--- Start Given data ---

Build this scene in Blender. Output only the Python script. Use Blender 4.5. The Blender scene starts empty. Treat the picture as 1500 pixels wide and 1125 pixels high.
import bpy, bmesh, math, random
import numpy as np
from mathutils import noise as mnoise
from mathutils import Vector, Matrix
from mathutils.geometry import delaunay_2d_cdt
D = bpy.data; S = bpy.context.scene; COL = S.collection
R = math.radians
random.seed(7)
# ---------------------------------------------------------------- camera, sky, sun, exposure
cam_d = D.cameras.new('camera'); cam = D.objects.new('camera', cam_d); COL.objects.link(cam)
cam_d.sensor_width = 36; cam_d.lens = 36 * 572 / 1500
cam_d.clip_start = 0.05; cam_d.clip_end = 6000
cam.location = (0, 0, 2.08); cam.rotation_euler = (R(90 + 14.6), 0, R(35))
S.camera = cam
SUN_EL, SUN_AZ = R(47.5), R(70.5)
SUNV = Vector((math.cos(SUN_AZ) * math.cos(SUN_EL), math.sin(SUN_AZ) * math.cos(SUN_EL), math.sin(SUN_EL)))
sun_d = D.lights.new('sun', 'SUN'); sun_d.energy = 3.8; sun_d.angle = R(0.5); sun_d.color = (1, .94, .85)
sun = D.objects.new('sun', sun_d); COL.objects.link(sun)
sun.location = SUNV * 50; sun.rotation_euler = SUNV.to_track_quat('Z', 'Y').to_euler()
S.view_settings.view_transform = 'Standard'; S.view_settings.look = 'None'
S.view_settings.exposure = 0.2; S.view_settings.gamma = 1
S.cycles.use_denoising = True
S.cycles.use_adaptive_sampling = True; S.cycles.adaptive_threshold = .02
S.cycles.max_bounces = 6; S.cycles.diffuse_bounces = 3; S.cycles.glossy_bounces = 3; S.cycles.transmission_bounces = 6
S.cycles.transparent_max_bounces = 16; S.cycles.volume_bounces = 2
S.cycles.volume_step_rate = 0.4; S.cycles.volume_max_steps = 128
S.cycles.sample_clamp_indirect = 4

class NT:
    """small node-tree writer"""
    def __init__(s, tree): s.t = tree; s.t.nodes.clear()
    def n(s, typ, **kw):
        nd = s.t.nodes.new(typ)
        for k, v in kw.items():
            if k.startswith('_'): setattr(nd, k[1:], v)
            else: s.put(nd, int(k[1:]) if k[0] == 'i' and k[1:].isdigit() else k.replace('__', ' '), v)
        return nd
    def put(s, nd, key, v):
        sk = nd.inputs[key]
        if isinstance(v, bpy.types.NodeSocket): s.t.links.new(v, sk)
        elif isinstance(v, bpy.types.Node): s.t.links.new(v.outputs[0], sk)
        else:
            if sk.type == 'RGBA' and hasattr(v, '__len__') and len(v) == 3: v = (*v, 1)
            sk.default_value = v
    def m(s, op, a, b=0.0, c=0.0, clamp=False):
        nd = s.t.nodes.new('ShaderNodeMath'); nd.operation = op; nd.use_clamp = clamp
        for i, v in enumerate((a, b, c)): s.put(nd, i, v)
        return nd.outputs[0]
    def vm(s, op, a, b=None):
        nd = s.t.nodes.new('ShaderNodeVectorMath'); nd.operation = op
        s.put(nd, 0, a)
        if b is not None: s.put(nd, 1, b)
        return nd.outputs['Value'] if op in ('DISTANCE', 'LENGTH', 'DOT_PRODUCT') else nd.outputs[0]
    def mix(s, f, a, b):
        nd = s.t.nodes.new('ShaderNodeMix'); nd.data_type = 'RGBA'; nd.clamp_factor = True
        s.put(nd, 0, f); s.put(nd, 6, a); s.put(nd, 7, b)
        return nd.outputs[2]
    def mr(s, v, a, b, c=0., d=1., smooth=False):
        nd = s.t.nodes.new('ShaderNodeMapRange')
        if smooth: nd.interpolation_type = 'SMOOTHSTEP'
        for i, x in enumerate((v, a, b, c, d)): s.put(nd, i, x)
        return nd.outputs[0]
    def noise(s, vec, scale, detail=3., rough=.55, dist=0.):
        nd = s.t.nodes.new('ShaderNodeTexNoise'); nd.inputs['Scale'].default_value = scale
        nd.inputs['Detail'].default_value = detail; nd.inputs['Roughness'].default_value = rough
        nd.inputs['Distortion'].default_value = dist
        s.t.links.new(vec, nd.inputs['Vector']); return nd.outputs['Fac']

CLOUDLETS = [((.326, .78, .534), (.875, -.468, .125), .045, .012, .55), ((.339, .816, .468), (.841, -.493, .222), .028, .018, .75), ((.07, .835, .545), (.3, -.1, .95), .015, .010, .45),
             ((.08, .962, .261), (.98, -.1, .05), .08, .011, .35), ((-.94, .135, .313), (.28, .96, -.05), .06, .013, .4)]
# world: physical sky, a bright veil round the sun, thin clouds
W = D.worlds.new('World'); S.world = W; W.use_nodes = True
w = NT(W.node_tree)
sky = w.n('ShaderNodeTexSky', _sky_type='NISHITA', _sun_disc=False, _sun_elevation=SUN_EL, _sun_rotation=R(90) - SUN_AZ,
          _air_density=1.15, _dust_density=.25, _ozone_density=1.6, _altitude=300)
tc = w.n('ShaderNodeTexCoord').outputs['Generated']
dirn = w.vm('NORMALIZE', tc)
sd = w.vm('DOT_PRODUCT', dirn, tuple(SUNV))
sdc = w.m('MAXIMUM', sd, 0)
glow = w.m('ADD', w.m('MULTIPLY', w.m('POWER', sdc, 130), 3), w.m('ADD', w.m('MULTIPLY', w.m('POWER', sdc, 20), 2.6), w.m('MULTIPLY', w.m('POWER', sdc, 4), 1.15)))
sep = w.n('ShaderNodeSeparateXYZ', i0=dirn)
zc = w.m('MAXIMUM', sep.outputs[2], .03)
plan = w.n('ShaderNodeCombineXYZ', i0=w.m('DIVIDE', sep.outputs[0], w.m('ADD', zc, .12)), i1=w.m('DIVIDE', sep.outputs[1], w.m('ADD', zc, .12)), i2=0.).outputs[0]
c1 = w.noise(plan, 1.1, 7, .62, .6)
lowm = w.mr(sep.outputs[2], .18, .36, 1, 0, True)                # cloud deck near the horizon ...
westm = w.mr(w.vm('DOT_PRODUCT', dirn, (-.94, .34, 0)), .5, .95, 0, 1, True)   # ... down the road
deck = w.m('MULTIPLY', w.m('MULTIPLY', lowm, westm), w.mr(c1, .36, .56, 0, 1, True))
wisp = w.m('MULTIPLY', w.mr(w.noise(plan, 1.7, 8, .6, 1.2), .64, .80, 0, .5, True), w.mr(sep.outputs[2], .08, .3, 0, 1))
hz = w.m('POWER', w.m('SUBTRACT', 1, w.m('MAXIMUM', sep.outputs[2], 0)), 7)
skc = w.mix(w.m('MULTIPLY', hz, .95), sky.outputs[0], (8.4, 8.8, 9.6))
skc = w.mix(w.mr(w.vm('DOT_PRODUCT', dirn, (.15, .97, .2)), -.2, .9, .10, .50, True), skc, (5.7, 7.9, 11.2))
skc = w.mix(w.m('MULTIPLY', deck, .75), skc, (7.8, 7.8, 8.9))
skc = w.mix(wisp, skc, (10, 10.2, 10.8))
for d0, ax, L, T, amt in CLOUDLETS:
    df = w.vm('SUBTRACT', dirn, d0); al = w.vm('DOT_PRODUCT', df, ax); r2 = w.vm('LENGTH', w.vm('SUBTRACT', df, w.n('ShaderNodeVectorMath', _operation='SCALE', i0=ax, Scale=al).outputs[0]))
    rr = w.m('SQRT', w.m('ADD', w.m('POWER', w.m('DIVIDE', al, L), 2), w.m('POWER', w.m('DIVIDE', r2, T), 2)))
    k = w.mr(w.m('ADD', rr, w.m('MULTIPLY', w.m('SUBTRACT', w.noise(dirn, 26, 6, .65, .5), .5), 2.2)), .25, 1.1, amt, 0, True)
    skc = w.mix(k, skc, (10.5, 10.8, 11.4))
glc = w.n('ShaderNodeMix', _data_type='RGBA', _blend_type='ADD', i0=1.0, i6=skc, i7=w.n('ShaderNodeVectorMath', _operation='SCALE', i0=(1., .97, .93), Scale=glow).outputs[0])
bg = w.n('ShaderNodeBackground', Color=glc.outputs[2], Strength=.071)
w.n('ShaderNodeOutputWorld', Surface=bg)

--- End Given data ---

Job
Include the first line, the line containing "S.cycles.sample_clamp_indirect = 4", and every line between them, copied exactly from the material above; output no other line.

Answer below
Build this scene in Blender. Output only the Python script. Use Blender 4.5. The Blender scene starts empty. Treat the picture as 1500 pixels wide and 1125 pixels high.
import bpy, bmesh, math, random
import numpy as np
from mathutils import noise as mnoise
from mathutils import Vector, Matrix
from mathutils.geometry import delaunay_2d_cdt
D = bpy.data; S = bpy.context.scene; COL = S.collection
R = math.radians
random.seed(7)
# ---------------------------------------------------------------- camera, sky, sun, exposure
cam_d = D.cameras.new('camera'); cam = D.objects.new('camera', cam_d); COL.objects.link(cam)
cam_d.sensor_width = 36; cam_d.lens = 36 * 572 / 1500
cam_d.clip_start = 0.05; cam_d.clip_end = 6000
cam.location = (0, 0, 2.08); cam.rotation_euler = (R(90 + 14.6), 0, R(35))
S.camera = cam
SUN_EL, SUN_AZ = R(47.5), R(70.5)
SUNV = Vector((math.cos(SUN_AZ) * math.cos(SUN_EL), math.sin(SUN_AZ) * math.cos(SUN_EL), math.sin(SUN_EL)))
sun_d = D.lights.new('sun', 'SUN'); sun_d.energy = 3.8; sun_d.angle = R(0.5); sun_d.color = (1, .94, .85)
sun = D.objects.new('sun', sun_d); COL.objects.link(sun)
sun.location = SUNV * 50; sun.rotation_euler = SUNV.to_track_quat('Z', 'Y').to_euler()
S.view_settings.view_transform = 'Standard'; S.view_settings.look = 'None'
S.view_settings.exposure = 0.2; S.view_settings.gamma = 1
S.cycles.use_denoising = True
S.cycles.use_adaptive_sampling = True; S.cycles.adaptive_threshold = .02
S.cycles.max_bounces = 6; S.cycles.diffuse_bounces = 3; S.cycles.glossy_bounces = 3; S.cycles.transmission_bounces = 6
S.cycles.transparent_max_bounces = 16; S.cycles.volume_bounces = 2
S.cycles.volume_step_rate = 0.4; S.cycles.volume_max_steps = 128
S.cycles.sample_clamp_indirect = 4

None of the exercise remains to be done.